64-95: "Acknowledgment Number"
96-99: "Data Offset"
100-105: "Reserved"
106: "URG"
107: "ACK"
108: "PSH"
109: "RST"
110: "SYN"
111: "FIN"
112-127: "Window"
128-143: "Checksum"
144-159: "Urgent Pointer"
160-191: "(Options and Padding)"
192-255: "Data (variable length)"

In summary, a packet is a way of breaking down and organizing data for efficient, reliable, and error-checked communication over networks.

Segment

A frame is a data packet that has been formatted for transmission over a specific type of physical or data link layer network, such as Ethernet, Wi-Fi, or other link-layer protocols. The frame contains both the header and the payload, with additional information necessary for proper delivery over the link.

Key Components of a Frame:

Frame Header: Contains control and address information.
Destination MAC Address: The address of the receiving device.
Source MAC Address: The address of the sending device.
Type/Protocol Field: Identifies the protocol used in the data (e.g., IPv4, ARP, or other higher-layer protocols).
Error-Detection Field (e.g., FCS - Frame Check Sequence): Used to detect transmission errors (checksum or CRC).
Payload (Data): This is the actual data being transmitted, which could be an IP packet or other types of higher-layer data.
Trailer (Optional): Some protocols add a trailer at the end of the frame to help with error detection or padding.

How Frames Work:

When a packet (e.g., an IP packet) is ready to be transmitted over the network, it is encapsulated in a frame.
The frame is then passed down to the data link layer, where it is prepared for transmission over the physical medium (e.g., copper wire, fiber optics, or air for Wi-Fi).
The receiving device extracts the packet from the frame, processes it, and passes it to the appropriate layer (e.g., network layer for routing).
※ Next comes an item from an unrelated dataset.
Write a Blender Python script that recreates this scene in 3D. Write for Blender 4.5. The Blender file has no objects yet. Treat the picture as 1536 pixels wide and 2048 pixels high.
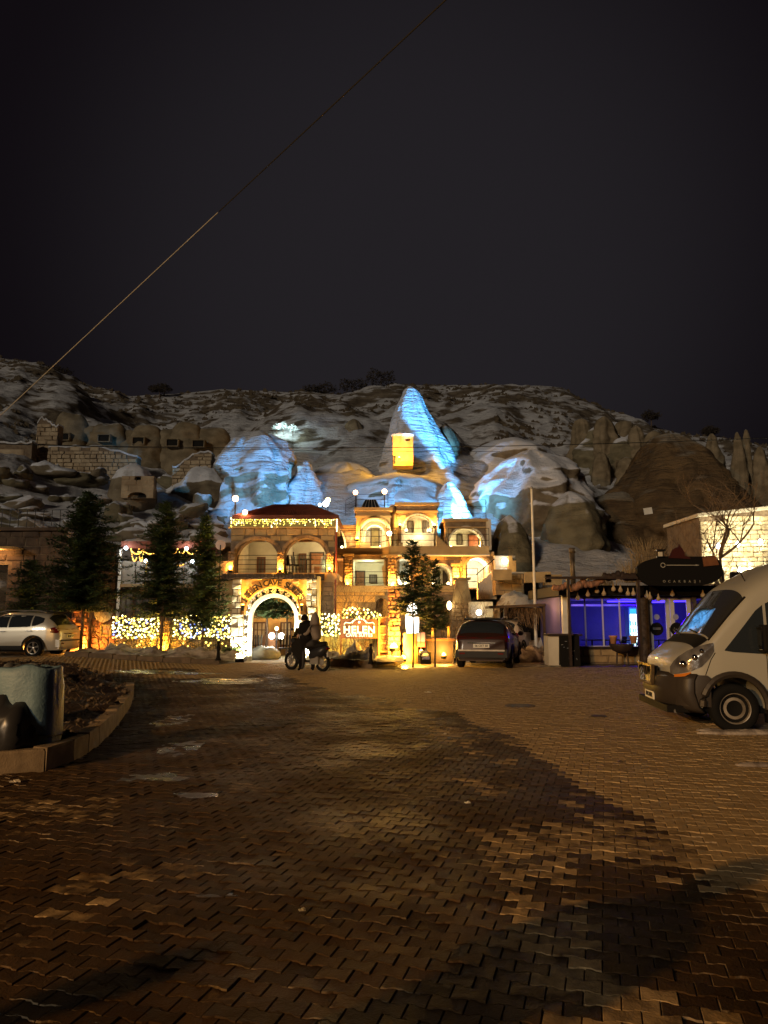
import bpy, bmesh, math, random
import numpy as np
from mathutils import Vector, Matrix, noise
from mathutils.geometry import tessellate_polygon
random.seed(7); np.random.seed(7)
R = math.radians
sc = bpy.context.scene
col = sc.collection

# ------------------------------------------------------------------ camera, world, sun, exposure
F = 1479.0; CAMH = 1.6; PITCH = math.atan(214/F)
cam_d = bpy.data.cameras.new('camera'); cam = bpy.data.objects.new('camera', cam_d); col.objects.link(cam)
cam_d.sensor_fit = 'VERTICAL'; cam_d.sensor_height = 36.0; cam_d.lens = 36.0*F/2048
cam_d.clip_start = 0.05; cam_d.clip_end = 1500
cam.location = (0, 0, CAMH); cam.rotation_euler = (math.pi/2+PITCH, 0, 0)
sc.camera = cam
world = bpy.data.worlds.new("World"); sc.world = world; world.use_nodes = True
wn = world.node_tree; bg = wn.nodes['Background']
sky = wn.nodes.new('ShaderNodeTexSky'); sky.sky_type = 'NISHITA'; sky.sun_disc = False
sky.sun_elevation = R(1.0); sky.sun_rotation = R(200)
wmix = wn.nodes.new('ShaderNodeMix'); wmix.data_type = 'RGBA'; wmix.inputs[0].default_value = 0.9997
wtc = wn.nodes.new('ShaderNodeTexCoord'); wsx = wn.nodes.new('ShaderNodeSeparateXYZ'); wn.links.new(wtc.outputs['Generated'], wsx.inputs[0])
wdp = wn.nodes.new('ShaderNodeVectorMath'); wdp.operation = 'DOT_PRODUCT'; wdp.inputs[1].default_value = Vector((0.04, 0.90, 0.42)).normalized(); wn.links.new(wtc.outputs['Generated'], wdp.inputs[0])
wrp = wn.nodes.new('ShaderNodeMapRange'); wrp.interpolation_type = 'SMOOTHSTEP'; wrp.inputs[1].default_value = 0.865; wrp.inputs[2].default_value = 1.0; wn.links.new(wdp.outputs['Value'], wrp.inputs[0])
wg = wn.nodes.new('ShaderNodeMix'); wg.data_type = 'RGBA'; wg.inputs[6].default_value = (0.0050, 0.0036, 0.0050, 1); wg.inputs[7].default_value = (0.0158, 0.0138, 0.0165, 1)
wn.links.new(wrp.outputs[0], wg.inputs[0]); wn.links.new(wg.outputs[2], wmix.inputs[7])
wn.links.new(sky.outputs[0], wmix.inputs[6]); wn.links.new(wmix.outputs[2], bg.inputs[0])
bg.inputs[1].default_value = 1.0
sun_d = bpy.data.lights.new('town_glow', 'SUN'); sun = bpy.data.objects.new('town_glow', sun_d); col.objects.link(sun)
sun_d.energy = 0.88; sun_d.angle = R(7); sun_d.color = (1.0, 0.87, 0.68)
sun.rotation_euler = Vector((0.50, 0.84, -0.24)).to_track_quat('-Z', 'Y').to_euler()
sc.view_settings.view_transform = 'Standard'; sc.view_settings.look = 'None'
sc.view_settings.exposure = 0; sc.view_settings.gamma = 1; sc.view_settings.use_curve_mapping = False
sc.render.engine = 'CYCLES'
sc.cycles.use_denoising = True; sc.cycles.max_bounces = 4; sc.cycles.diffuse_bounces = 2
sc.cycles.glossy_bounces = 2; sc.cycles.transmission_bounces = 4; sc.cycles.sample_clamp_indirect = 4.0
sc.cycles.caustics_reflective = False; sc.cycles.caustics_refractive = False

# ------------------------------------------------------------------ picture <-> place
SP, CP = math.sin(PITCH), math.cos(PITCH)
def Z(py, Y):
    v = (1024-py)/F
    return CAMH + Y*(v*CP+SP)/(CP-v*SP)
def X(px, Y, py=1180):
    v = (1024-py)/F
    return (px-768)/F*Y/(CP-v*SP)
def W(px, py, Y): return Vector((X(px, Y, py), Y, Z(py, Y)))
def sm(t): t = min(1, max(0, t)); return t*t*(3-2*t)
def gz(x, y): return 0.32*sm((-x-3)/9)*sm((y-17)/8)
def G(px, py, h=0.0):
    z = h
    for _ in range(6):
        v = (1024-py)/F
        Y = (z-CAMH)*(CP-v*SP)/(v*CP+SP)
        x = X(px, Y, py); z = h+gz(x, Y)
    return Vector((x, Y, z))
def interp(p, x):
    if x <= p[0][0]: return p[0][1]
    for a, b in zip(p, p[1:]):
        if x <= b[0]: return a[1]+(b[1]-a[1])*(x-a[0])/(b[0]-a[0])
    return p[-1][1]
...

Example of Frame Structure (Ethernet Frame):

| Destination MAC Address | Source MAC Address | Type/Protocol | Payload (IP Packet) | FCS (Error Checking) |

In summary, a frame is the format used to transmit packets over the physical layer of a network, with the frame itself providing necessary addressing, error checking, and control information for local or link-layer communication.